Saturday 28 September 2013

More ELF n stuff

Elf loader

I posted a simple elf loader for the parallella to the boards, but here's another link to it: elf-loader-0.0.tar.gz

This just handles the single-core case with nothing 'extra', it still requires special linker scripts and other foo.

It was really just a test to check some assumptions and fortunately they checked out.

A multi-loader?

I spent a few hours the night before trying to nut out a multi-core relocating loader but although I think I can pull it off it's kind of messy and it can't be made to do what I want it to.

The problem is that the linker will pull in all the library functions as static and although i can relocate per-core code to the per-cores, I need to copy all the static library functions used across all cores; and that just isn't going to be good enough given the tight memory.

What I really want is to have the linker create a specific binary for each core, ... but somehow handle multple cores too. But the problem is the linker will either whine or create redundant copies of any shared data structures.

So this morning I had a bit of an epiphany (pun intended) with the idea of using weak symbols. I can then define 'undefined' labels and just resolve them at load time. It does force me to use relocable code, but I need to anyway. Resolving and relocating a few undefined labels isn't that difficult and it's easy to tell if you failed.

That got me thinking a bit further and the way the linker is currently used isn't really that useful on the epiphany because it doesn't have an MMU. You can write code that sits on one core, or the same code that runs on multiple cores, but if you want to have multiple codes running on multiple cores each using private global memory - you're stuck with a huge headache of having to manually assign private memory ranges in the linker script! Might be acceptable for embedded programmers, but yeah, way too Commodore 64 for me these days.
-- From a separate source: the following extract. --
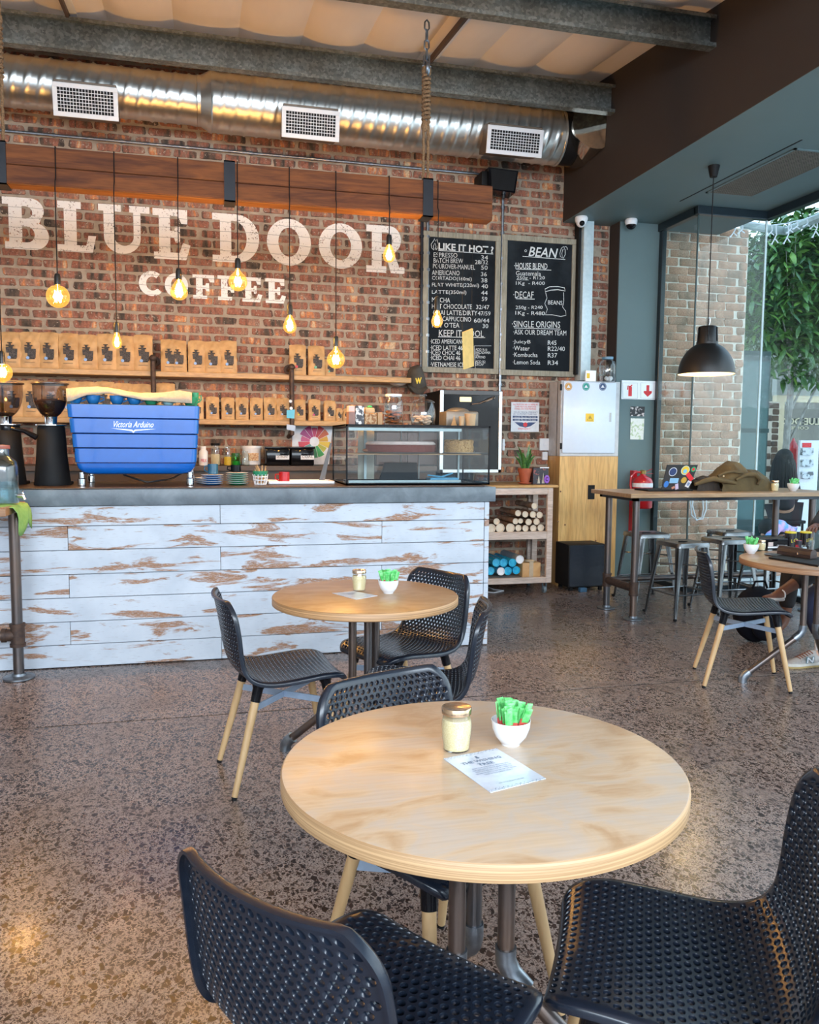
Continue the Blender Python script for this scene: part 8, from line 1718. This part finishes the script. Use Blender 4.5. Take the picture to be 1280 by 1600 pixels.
def rtext(s, xr, xl, yb, h, b_=0): letter('reflected_lettering', s, at(xr, yb, Y=Ys_+.0), at(xl, yb-.5, Y=Ys_+.0), (0, 0, h*kp(at(xl, yb, Y=Ys_))), pm('lettering_reflection', (.60,.54,.36), .5), sf, bold=b_)  # reflection of the cafe's own glass lettering, modelled as letters on this shopfront
rtext('BLUE DOOR', 1288, 1208, 664, 11, .02); rtext('COFFEE', 1264, 1231, 671, 4.5, .02)
xq = at(1230, 700, Y=Ys_-.03).x; g = MB(); g.tube([(xq, Ys_-.05, at(0, 764, Y=Ys_).z), (xq, Ys_-.05, at(0, 708, Y=Ys_).z), (xq-.05, Ys_-.05, at(0, 708, Y=Ys_).z)], .018, 8); part('door_pull', g, M_blackmatte, sf)
g = MB(); c_ = at(1237, 735, Y=9.6); g.lathe([(.07, 0), (.08, .02), (.08, .40), (.03, .48), (.02, .52)], (c_.x, 9.6, at(0, 748, Y=9.6).z), 18); solo('fire_extinguisher', g, M_redp, 'distant red extinguisher beyond the glass', 'extinguisher', loc=tuple(c_))
t = thing('poster_stand', 'white leaflet stand outside beyond the glass', 'stand', tuple(at(1262, 770, Y=9.3))); a, b_ = at(1251, 688, Y=9.3), at(1277, 765, Y=9.3)
g = MB(); g.box((a.x, 9.3, -.12), (b_.x, 9.34, a.z), .004); part('board', g, M_white, t)
for y in (704, 722, 741): g = MB(); q0 = at(1252, y+7, Y=9.28); q1 = at(1270, y-4, Y=9.28); g.box((q0.x, 9.26, q0.z), (q1.x, 9.30, q1.z)); part('leaflets', g, pm('leaflet_print', (.60,.64,.68), .5, col2=(.12,.14,.16), nscale=22, lohi=(.5,.6)), t, smooth=False)
q0, q1 = at(1254, 699, Y=9.295), at(1268, 692, Y=9.295); g = MB(); g.box((q0.x, 9.29, q0.z), (q1.x, 9.30, q1.z)); part('red_label', g, M_red, t, smooth=False)
# gutter and eaves of the neighbour
g = MB(); P = [at(1160, 351, Y=8.4), at(1228, 361, Y=8.4), at(1300, 332, Y=7.4)]
g.tube([P[0], P[1], P[2]], .05, 8); solo('gutter', g, pm('grey_green_gutter', (.34,.40,.38), .5), 'grey green gutter along the eaves behind the tree', 'gutter', loc=tuple(P[1]))
# parked car behind the people
p = at(1180, 735, Y=11.5)
# fairy lights
P = [at(x, y, Y=7.75) for x, y in ((1120,350),(1150,347),(1180,349),(1205,352),(1230,349),(1255,343),(1285,334),(1320,322))]
t = thing('fairy_lights', 'string of white icicle fairy lights under the eaves', 'lights', tuple(P[3])); g = MB(); g.tube(P, .006, 6); part('wire', g, M_white, t)
for x, y, l_ in ((1148,348,22),(1160,348,17),(1206,352,16),(1213,351,30),(1232,350,30),(1236,348,16),(1246,346,12),(1262,342,12),(1277,338,32),(1273,339,18)):
    a = at(x, y, Y=7.75); k = kp(a); g = MB(); g.tube([a, a+Vector((.01,0,-l_*k*.5)), a+Vector((-.02,0,-l_*k*.8)), a+Vector((-.045,0,-l_*k))], .0065, 5); g.tube([a+Vector((-.005,0,-l_*k*.72)), a+Vector((.035,0,-l_*k*.92))], .0065, 5); g.ball(tuple(a+Vector((-.045,0,-l_*k))), .012, 6, 4); part('icicle', g, M_white, t)
# trees
def leaf_mesh(L_, W_, m_):
    g = MB(); g.add([(0,0,0),(W_*.5,L_*.35,-.008),(W_*.36,L_*.7,-.012),(0,L_,-.03),(-W_*.36,L_*.7,-.012),(-W_*.5,L_*.35,-.008),(0,L_*.35,.006),(0,L_*.7,.002)], [(0,1,6),(0,6,5),(1,2,7,6),(6,7,4,5),(2,3,7),(7,3,4)]); return g.mesh('leaf', m_, True, 80), g
M_leaf = pm('tree_leaf', (.020,.085,.025), .35, col2=(.09,.21,.035), nscale=4.5, coat=.25); M_leaf2 = pm('light_leaf', (.16,.30,.04), .4, col2=(.05,.16,.03), nscale=6, coat=.2)
M_bark = pm('pale_bark', (.34,.33,.30), .8, col2=(.20,.19,.17), nscale=14, bmp=.5)
def tree(lab, base, crown, R, n, big, seed, m_=None, L_=.17, W_=.055, trunk=.05):
    t = thing('tree', lab, 'tree', base); rr = random.Random(seed); bs, cr2 = Vector(base), Vector(crown)
    g = MB(); P = [bs, bs.lerp(cr2, .35)+Vector((.05,0,0)), bs.lerp(cr2, .7)-Vector((.04,0,0)), cr2+Vector((0,0,R[2]*.4))]; g.tube(P, [trunk, trunk*.85, trunk*.65, trunk*.25], 10); part('trunk', g, m_ or M_bark, t)
    tips = []
    for i in range(16):
        a = rr.uniform(0, 2*PI); e = rr.uniform(-.5, .9); s_ = P[2].lerp(P[3], rr.random()*.8) if i % 3 else P[1].lerp(P[2], rr.random()); tip = cr2+Vector((R[0]*math.cos(a)*.8, R[1]*math.sin(a)*.8, R[2]*e*.8)); g = MB(); g.tube([s_, s_.lerp(tip, .5)+Vector((0,0,.08)), tip], [.018,.012,.004], 6); part('branch', g, m_ or M_bark, t); tips.append(tip)
    me, gl = leaf_mesh(L_, W_, M_leaf); me2, gl2 = leaf_mesh(L_, W_, M_leaf2); fol = MB(); near = []
    for i in range(n):
        while True:
            v = Vector((rr.uniform(-1,1), rr.uniform(-1,1), rr.uniform(-1,1)))
            if .25 < v.length < 1: break
        p = cr2+Vector((v.x*R[0], v.y*R[1], v.z*R[2])); 
        if rr.random() < .5: p = p.lerp(rr.choice(tips), .35)
        M_ = Matrix.Translation(p) @ Matrix.Rotation(rr.uniform(0, 2*PI), 4, 'Z') @ Matrix.Rotation(rr.uniform(-1.1, .35), 4, 'X') @ Matrix.Rotation(rr.uniform(-.5, .5), 4, 'Y') @ Matrix.Scale(rr.uniform(.7, 1.25), 4)
        near.append((p.y, M_))
    near.sort(key=lambda q: q[0])
    for k_, (y, M_) in enumerate(near):
        if k_ < big: o = bpy.data.objects.new('leaf', me if k_ % 4 else me2); C.objects.link(o); o.parent = t; o.matrix_local = Matrix.Translation(-bs) @ M_
        else: fol.add(gl.v, gl.f, 1 if k_ % 5 == 0 else 0, M_)
    o = part('foliage', fol, [M_leaf, M_leaf2], t, ang=80); o['kind'] = 'stuff'
c_ = at(1262, 462, Y=9.2); b_ = at(1203, 770, Y=9.3)
tree('big leaved green tree outside the right window', (b_.x, 9.3, -.12), tuple(c_), (1.0, .5, 1.15), 6500, 200, 5, L_=.20, W_=.065, trunk=.055)
c2 = at(1187, 470, Y=10.8); tree('paler tree further off, seen through the corner pane', (c2.x, 10.8, -.12), (c2.x, 10.8, c2.z), (.45, .5, 1.2), 2600, 60, 6)  # second tree stands in for foliage mirrored in the corner pane
g = MB(); g.box((4.4, 13.5, -.12), (16, 13.9, 2.9)); solo('garden_wall', g, pm('shaded_wall', (.10,.12,.10), .8, col2=(.05,.09,.05), nscale=1.5), 'dark planted wall far behind the trees', 'wall', loc=(8, 13.5, 0), smooth=False)
# a cable loop hanging on the brick outside
g = MB(); P = [at(x, y, Y=7.90) for x, y in ((1080,765),(1079,785),(1081,805),(1089,813),(1097,808),(1099,795),(1098,778),(1098,765))]; g.tube(P, .008, 6); P2 = [at(x, y, Y=7.88) for x, y in ((1084,765),(1082,790),(1088,812),(1098,811),(1104,795),(1104,782),(1099,779))]; g.tube(P2, .007, 6); solo('cable_loop', g, M_white, 'pale cable loop hanging on the outside brick wall', 'cable', loc=tuple(P[0]))
bpy.context.view_layer.update()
But AmigaOS never had a problem running multiple code blocks it just relocated everything, even sparsely if that so happened. Simply ignoring all the elf-features designed for MMU capability makes a lot more sense than trying to shoe-horn them to fit. So does finding a better approach than using compile-time-fixed linker-defined memory map.

The solution

This is my first thoughts on how to solve this problem. I drop the notion of being able to target multiple cores within the one file but I get a pile of benefits.

  • A single executable will map to a single core.
  • The same executable can be loaded onto multiple cores.
  • Multiple executables can be defined for loading a whole work-group.
  • Code is linked using -r to create a relocatable object. This is the only tool-chain specific option required.
  • Any code can reference code or data in other cores using weak references.
  • Platform specifics like the stack base or end of the bss section are also weak references.
  • The loader relocates the on-core data onto the core directly.
  • The loader could potentially automatically spill sections to external memory if they don't fit.
  • The loader resolves all weak references at the workgroup level.
  • Specific section names are used for global or private external mememory.
  • Platform specifics like the ISR table offset and the total on-core ram can be handled in the loader.

I still have to nut out some C runtime issues and where the weak reference's concrete instantiations are defined, but I'm pretty confident this will work and moreover that it is a good solution.

Since all the code is relocable there's no reason to use position independent code (which the compiler doesn't support yet) and there's no reason to include platform-specific details inside the linker script. The linker script can be very simple and is just used to partition external sections between on-core and off-core memory.

Note that even though the code is statically linked this will allow multiple separate instances of the the c (or other) library to be loaded across multiple cores. This might waste a bit of space but is much easier than dynamic linking and solves all the concurrency issues.

Relocating is more work than not having to, but it's not much work. And if a 7mhz 68000 can do it fast enough to be practical, surely a 1Ghz ARM can too.

Update: Moved the location of the elf-loader distribution.